Sunday, December 10, 2017

When Modern was Contemporary

When the presence of their new-born son (me) made it impossible for my family to continue art business from the one bedroom apartment they had occupied since they arrived in this country they took a small gallery space at 32 East 57th Street. It grew to a full floor of the building and then a second floor as well.  A late- comer to the building was Arnold Glimcher’s Pace Gallery which eventually took over most of the building.  So it became known as the Pace building though I would regularly tease Arnie that it should really be known as the Rosenberg & Stiebel building. I must admit that is not as catchy sounding!

Pace often left crates in the downstairs hallway waiting to be picked up and I started to notice the name Roy Neuberger on a number of them and was always curious - with an inheritance from his parents who died when he was 12 Roy Neuberger (1903-2010) spent years leading a bohemian life in Paris.  He came back to the States, became a financier and co-founder of the investment firm of Neuberger Berman.

In Paris he became well acquainted with the Louvre and brought a love of art back to the States with him.  In 1939 he bought his first painting and became friendly with Nelson Rockefeller.  In 1967, as Governor of New York, Rockefeller  established the New York State University system. He convinced Neuberger to give what eventually numbered 500 works to a new museum designed by Philip Johnson on the on the NY State University campus in Purchase, NY. It was named the Neuberger Museum.

The travelling exhibition “When Modern was Contemporary”, currently at the Albuquerque Art Museum, presents selections from the Neuberger collection.  The title “When Modern was Contemporary” is brilliant because contemporary ceases to be contemporary quite quickly. Today we refer to much of the art of the 20th century as Modern,  though Neuberger bought what was contemporary.

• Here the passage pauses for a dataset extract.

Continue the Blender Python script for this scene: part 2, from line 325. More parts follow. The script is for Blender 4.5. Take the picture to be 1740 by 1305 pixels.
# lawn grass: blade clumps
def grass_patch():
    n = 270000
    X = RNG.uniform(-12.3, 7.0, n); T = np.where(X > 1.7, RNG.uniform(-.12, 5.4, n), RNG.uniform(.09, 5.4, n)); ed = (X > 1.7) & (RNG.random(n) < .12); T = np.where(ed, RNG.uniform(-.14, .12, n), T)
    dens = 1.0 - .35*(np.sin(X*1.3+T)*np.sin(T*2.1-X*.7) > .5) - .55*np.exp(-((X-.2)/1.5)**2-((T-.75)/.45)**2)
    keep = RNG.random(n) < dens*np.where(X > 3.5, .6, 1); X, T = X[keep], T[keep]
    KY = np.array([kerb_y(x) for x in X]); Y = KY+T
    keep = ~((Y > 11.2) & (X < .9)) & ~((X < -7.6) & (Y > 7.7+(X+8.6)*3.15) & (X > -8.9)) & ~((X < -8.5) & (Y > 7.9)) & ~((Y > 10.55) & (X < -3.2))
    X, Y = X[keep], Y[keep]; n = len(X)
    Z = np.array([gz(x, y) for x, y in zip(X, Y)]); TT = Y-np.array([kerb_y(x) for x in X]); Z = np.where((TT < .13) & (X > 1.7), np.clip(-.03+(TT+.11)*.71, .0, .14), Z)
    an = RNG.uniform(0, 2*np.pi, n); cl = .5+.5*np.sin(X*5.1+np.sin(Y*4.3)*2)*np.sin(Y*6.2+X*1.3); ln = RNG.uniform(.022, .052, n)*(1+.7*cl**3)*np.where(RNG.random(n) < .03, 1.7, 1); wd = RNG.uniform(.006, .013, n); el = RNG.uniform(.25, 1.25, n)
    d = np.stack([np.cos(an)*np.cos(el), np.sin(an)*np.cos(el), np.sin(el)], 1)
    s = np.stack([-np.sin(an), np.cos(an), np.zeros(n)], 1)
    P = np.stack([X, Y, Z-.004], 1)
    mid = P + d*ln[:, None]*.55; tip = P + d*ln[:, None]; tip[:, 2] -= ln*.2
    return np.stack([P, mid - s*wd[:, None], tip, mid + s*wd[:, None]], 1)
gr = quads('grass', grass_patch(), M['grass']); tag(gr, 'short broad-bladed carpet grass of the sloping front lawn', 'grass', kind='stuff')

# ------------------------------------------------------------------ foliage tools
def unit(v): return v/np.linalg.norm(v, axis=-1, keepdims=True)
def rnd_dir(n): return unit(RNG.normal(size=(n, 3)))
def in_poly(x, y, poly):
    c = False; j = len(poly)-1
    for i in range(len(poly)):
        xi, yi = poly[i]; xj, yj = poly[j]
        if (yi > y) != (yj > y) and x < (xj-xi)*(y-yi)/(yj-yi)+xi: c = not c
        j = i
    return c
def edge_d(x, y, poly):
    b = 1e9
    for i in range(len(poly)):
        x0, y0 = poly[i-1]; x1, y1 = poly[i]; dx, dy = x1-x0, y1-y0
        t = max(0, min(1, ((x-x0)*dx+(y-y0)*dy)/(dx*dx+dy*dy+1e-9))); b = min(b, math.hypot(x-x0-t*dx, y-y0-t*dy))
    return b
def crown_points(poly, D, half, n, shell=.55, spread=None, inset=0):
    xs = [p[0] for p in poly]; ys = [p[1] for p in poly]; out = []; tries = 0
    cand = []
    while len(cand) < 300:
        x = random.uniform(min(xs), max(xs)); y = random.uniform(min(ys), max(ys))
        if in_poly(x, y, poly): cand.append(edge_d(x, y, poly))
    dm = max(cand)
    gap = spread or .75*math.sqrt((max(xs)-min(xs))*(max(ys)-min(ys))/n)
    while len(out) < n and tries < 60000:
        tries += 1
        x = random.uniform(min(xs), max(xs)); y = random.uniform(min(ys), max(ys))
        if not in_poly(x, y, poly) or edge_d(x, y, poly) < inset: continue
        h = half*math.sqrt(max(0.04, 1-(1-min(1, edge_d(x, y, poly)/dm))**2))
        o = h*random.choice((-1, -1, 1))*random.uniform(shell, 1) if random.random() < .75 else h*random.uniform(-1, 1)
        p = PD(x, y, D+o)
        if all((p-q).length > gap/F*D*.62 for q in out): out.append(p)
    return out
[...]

In a vitrine at the center of the first section of the show is Roy Neuberger’s “Black Book” in which he recorded his acquisitions.   In my family gallery my father kept a black book almost identical to this with one inventory item per page but it was handwritten.  My father called the sheets “laufzettel”, which translates literally as walking or running slips, on which he put the inventory number, object title, information about the piece including those clients interested.  Unfortunately, when the computer came in and my father had died we went to digital information without paper records.


Neuberger was interested in documenting the artists of his time as well as supporting them.  It did not matter if the artist was of a racial minority as long as the art seemed important to him.  One of my favorite artists is Jacob Lawrence (1917-2000).   In the first section of the show is a guache by him, “In the Evening Evangelists Preach and Sing on Street Corners”, 1943.  Lawrence is best known for his “Migration” series (1940-41), which the Phillips Collection in Washington D.C and Museum of Modern Art in New York agreed to divide when it was on view at the Downtown Gallery in New York.  Lawrence was the first African American to be represented by a major gallery.  Other black artists are also represented in the Neuberger exhibition including Romare Bearden.


Tucked high in a corner of the Albuquerque installation is an Alexander Calder (1898-1976) mobile titled “The Red Ear”, 1957.  Calder also made large stabiles but is known as the inventor of the mobile.  This is the only one that Neuberger bought.  I wondered why such an important piece wasn’t front and center but then I noticed the lighting creating shadows on the wall which actually give the piece far more prominence than if it had just been hanging in the middle.


Will Barnet (1911-2012), lived to a ripe old age but his portraits always seem youthful.  Here is “Child Reading-Yellow”, of 1967.  The subject of family informed a great deal of this artist’s mature work.  Maybe the reason I identify so with this image of a girl reading in bed is because my daughter could always be found with a book in her hand be it in bed, in an armchair, or even in the bath.  As I have written before today she owns and runs a bookstore!


As evidence of Neuberger’s ecumenical approach to collecting is the painting by the Mexican artist Rufino Tamayo (1899-1991) representing “A Woman Spinning”, 1943.  Tamayo was well travelled and learned from the Cubists, but also used pre-Columbian and Mexican forms. Yet his work is truly his own and recognizable without too much difficulty.  He became one of the most universally recognizable Mexican artists of the 20th century.


My final illustration out of the many I could have chosen is a late picture by another major figure of the 20th century Marsden Hartley (1877-1943).  “Fisherman’s Last Supper”, Nova Scotia, 1940.    Hartley traveled to Nova Scotia in 1935 and stayed with a family called Mason.  They took him in and made a very pleasant home for him.  He became particularly close to their two sons who tragically died in a boating accident the following year.  Overcome by grief, Hartley not only painted “Fisherman’s Last Supper” but wrote a poem with the same title.  Neuberger bought the painting shortly after Hartley’s death and in in his own words, “When I brought it home I felt that I now had an American masterpiece.”